## Dataset records:
## begin
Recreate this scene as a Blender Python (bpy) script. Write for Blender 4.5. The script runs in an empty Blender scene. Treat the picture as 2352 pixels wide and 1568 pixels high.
## end
## begin
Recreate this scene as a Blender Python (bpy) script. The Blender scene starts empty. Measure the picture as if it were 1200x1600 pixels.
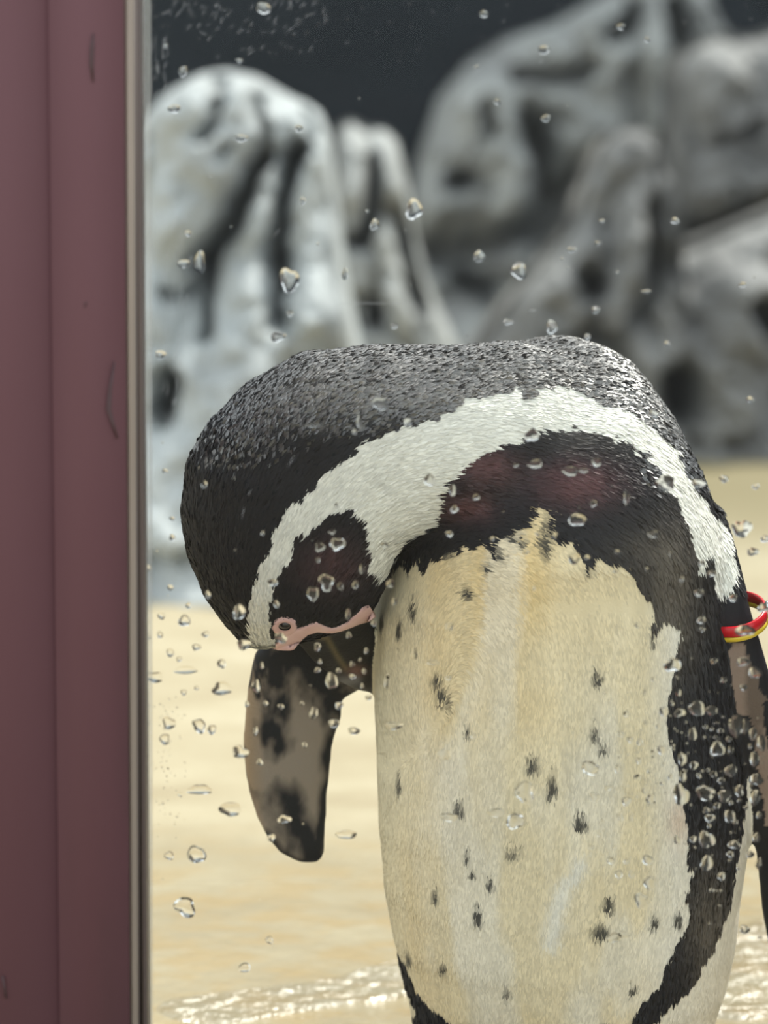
## end
## begin
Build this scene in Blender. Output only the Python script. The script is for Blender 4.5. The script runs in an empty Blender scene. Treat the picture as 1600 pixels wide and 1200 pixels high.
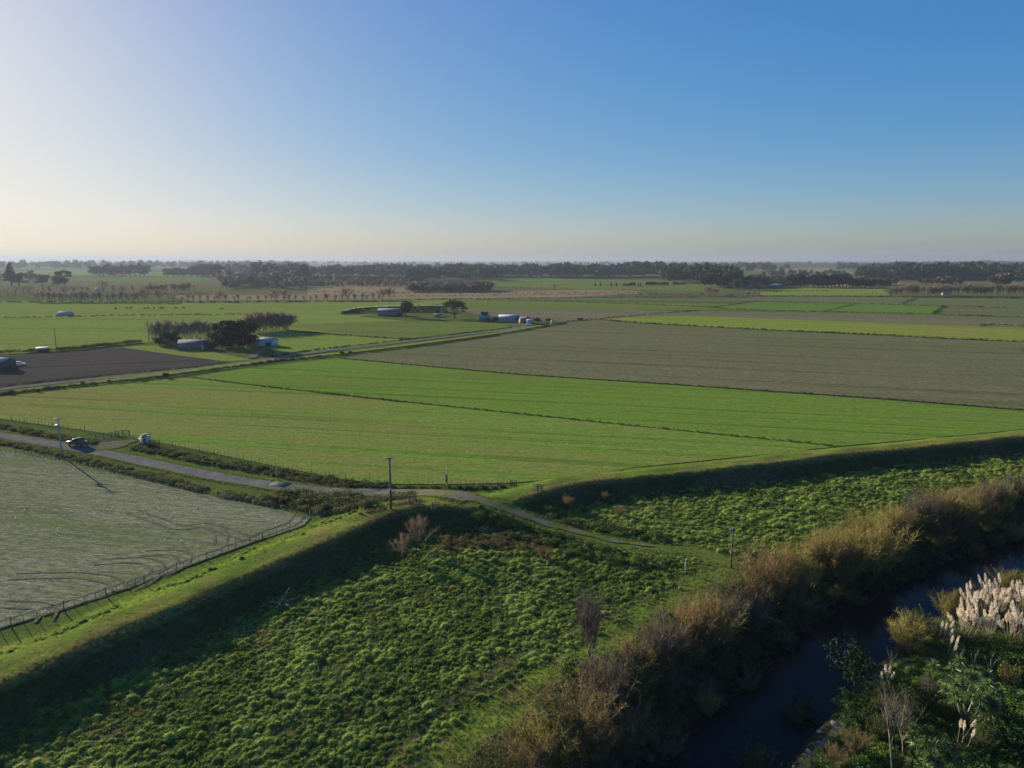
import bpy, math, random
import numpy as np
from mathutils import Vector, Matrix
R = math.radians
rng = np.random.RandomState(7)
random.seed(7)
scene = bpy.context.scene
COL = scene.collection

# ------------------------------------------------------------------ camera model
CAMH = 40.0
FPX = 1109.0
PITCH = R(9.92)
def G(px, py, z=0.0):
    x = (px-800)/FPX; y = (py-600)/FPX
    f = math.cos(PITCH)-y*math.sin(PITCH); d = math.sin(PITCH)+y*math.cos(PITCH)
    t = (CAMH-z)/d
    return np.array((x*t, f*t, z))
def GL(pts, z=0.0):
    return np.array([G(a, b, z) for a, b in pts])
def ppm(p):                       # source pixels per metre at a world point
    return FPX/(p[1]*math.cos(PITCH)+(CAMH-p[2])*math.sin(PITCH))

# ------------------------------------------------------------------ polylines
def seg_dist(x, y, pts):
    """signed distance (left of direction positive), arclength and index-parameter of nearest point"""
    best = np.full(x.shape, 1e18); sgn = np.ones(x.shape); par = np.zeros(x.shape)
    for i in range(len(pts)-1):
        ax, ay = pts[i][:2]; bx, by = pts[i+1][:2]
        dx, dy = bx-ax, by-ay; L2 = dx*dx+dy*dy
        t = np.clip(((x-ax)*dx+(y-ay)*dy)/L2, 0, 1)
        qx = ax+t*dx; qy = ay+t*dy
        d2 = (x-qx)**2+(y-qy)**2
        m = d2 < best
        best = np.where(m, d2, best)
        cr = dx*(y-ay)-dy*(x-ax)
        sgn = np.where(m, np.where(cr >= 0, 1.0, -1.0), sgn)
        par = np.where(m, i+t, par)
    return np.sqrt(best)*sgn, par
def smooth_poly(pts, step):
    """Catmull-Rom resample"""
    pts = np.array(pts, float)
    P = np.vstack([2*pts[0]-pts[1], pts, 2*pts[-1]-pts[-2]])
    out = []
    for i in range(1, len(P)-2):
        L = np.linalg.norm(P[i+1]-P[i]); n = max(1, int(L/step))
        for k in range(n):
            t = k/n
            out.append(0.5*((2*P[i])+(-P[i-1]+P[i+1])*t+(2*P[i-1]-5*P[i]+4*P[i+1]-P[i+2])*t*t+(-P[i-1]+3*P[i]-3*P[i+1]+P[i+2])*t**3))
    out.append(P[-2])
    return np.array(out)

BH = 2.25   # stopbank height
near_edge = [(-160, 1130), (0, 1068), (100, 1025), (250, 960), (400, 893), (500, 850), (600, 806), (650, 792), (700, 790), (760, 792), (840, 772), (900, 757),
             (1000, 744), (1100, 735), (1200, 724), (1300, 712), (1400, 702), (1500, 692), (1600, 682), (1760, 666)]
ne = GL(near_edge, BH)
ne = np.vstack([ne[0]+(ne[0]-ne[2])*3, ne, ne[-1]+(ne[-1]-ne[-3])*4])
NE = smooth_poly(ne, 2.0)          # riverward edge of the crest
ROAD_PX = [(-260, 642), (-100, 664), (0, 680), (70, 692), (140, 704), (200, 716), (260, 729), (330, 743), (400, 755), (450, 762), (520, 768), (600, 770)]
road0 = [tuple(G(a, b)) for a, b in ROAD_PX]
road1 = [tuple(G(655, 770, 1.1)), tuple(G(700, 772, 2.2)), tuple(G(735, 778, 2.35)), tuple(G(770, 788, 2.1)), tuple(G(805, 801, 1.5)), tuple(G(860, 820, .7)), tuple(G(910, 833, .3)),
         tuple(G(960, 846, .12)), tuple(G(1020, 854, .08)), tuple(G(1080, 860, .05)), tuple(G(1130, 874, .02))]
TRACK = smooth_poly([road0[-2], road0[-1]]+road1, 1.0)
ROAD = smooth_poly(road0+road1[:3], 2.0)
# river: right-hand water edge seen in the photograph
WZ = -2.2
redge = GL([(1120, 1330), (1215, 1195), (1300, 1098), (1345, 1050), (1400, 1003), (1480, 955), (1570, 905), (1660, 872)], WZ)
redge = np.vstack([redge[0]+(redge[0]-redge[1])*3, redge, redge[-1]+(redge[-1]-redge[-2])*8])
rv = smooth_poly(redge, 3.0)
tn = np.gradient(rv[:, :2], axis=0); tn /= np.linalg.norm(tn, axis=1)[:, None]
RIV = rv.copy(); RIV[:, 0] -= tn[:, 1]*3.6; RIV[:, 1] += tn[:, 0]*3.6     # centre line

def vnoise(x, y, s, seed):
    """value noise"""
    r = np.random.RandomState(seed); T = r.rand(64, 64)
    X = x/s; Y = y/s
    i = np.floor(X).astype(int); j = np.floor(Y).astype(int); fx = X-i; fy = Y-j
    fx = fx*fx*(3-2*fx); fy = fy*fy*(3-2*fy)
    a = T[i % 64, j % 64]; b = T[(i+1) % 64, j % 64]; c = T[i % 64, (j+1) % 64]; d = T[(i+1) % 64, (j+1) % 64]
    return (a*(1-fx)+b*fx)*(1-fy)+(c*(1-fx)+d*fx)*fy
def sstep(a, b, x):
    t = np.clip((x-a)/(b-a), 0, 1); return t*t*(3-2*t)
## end
## Directions:
Select and copy every line of the material that holds the string "this".

## Exercise answer:
Recreate this scene as a Blender Python (bpy) script. Write for Blender 4.5. The script runs in an empty Blender scene. Treat the picture as 2352 pixels wide and 1568 pixels high.
Recreate this scene as a Blender Python (bpy) script. The Blender scene starts empty. Measure the picture as if it were 1200x1600 pixels.
Build this scene in Blender. Output only the Python script. The script is for Blender 4.5. The script runs in an empty Blender scene. Treat the picture as 1600 pixels wide and 1200 pixels high.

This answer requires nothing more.